More than 300 Jewish leaders from all parts of the United States and Canada, members of the JDC National Council, at the meeting adopted a budget of $30,425,000 for 1966 to finance welfare and rehabilitation programs for needy Jews in 30 countries around the world. They also elected Charles H. Jordan executive vice-chairman and director-general, replacing the late Moses A. Leavitt who died last June. Samuel L. Haber was elected assistant executive vice-chairman.

Mr. Warburg, reviewing the global Jewish scene over the 25 years during which he served as chairman, observed that it was “an extraordinary period and an extraordinary experience. It has seen the wiping out of great Jewish communities,” he said. “It has seen the most extraordinary exodus known to man and it has seen the establishment and strengthening of new communities.”

During those twenty-five years Mr. Warburg said, the Joint Distribution Committee operated “a lifeline of rescue, revival and rehabilitation. Yet today, after all that we have given, after the millions we have saved and revived and rehabilitated, there are still hundreds of thousands who depend on us, who look to us, who need us.”

400,000 NEEDY JEWS WILL REQUIRE JDC AID IN 1966, JORDAN REPORTS

In a panel on overseas needs which followed, Mr. Jordan reported that there were as many Jews in need of JDC assistance in 1965 as in 1964. However, as a result of the loss of nearly one-quarter of its income JDC was forced to effect economies and curtail its programs in virtually every area.

Among the consequences Mr. Jordan noted were: drastic curtailment of clothing distribution in Morocco, Tunisia, and Iran; tightening of eligibility requirements for admission to Malben old age homes in Israel; a cut of more than $1,000,000 in aid to the French Jewish community despite the continuing in flux of North African Jews into that country; and the freezing of JDC relief and welfare rolls in Eastern Europe and other countries.

Mr. Jordan reported that some 400,000 needy Jews will require JDC assistance in 1966. In many instances this help will be critical, he added. “In 1965 we lost nearly one-quarter of our income. Though a small part of this loss was made up by increased giving through the United Jewish Appeal, there was still a substantial loss in the amount of money available to us.”

“JDC entered 1965 with foreboding. We were helpless, we could only pray there would be no new emergency, no greater hardships. And because the needs are as great now as they were a year ago, we approach 1966 with the same anxiety, with the same questions, with the same problems. Only the American Jewish community can supply the answers,” he concluded.

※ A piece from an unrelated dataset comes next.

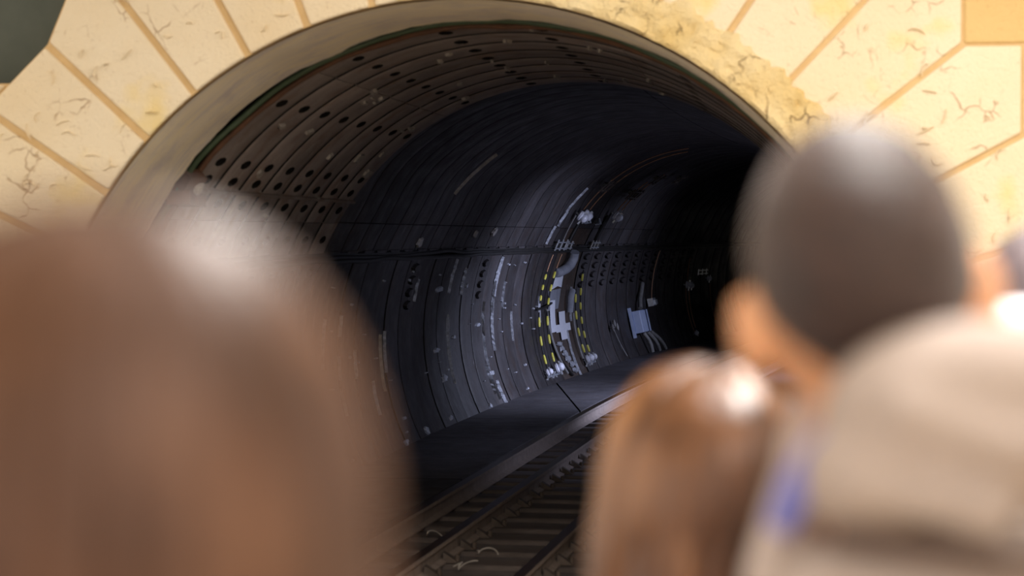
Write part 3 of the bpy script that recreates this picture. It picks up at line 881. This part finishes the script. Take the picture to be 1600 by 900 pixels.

Other JDC officers, all of whom were reelected are: James N. Rosenberg, honorary chairman; I. Edwin Goldwasser, honorary treasurer; Sol Satinsky, chairman of the National Council; vice-chairman: James H. Becker, I. Edwin Goldwasser, Monroe Goldwater, Walter A. Haas, William Rosenwald, Sol Satinsky, Joseph J. Schwarts and Jack D. Weiler; Joseph I. Lubin and Irving H. Sherman, co-treasurers; and Edwin Rosenberg, comptroller. Officers newly elected were Dorothy L. Speiser, secretary and assistant treasurer and Herbert Katzki, deputy director-general.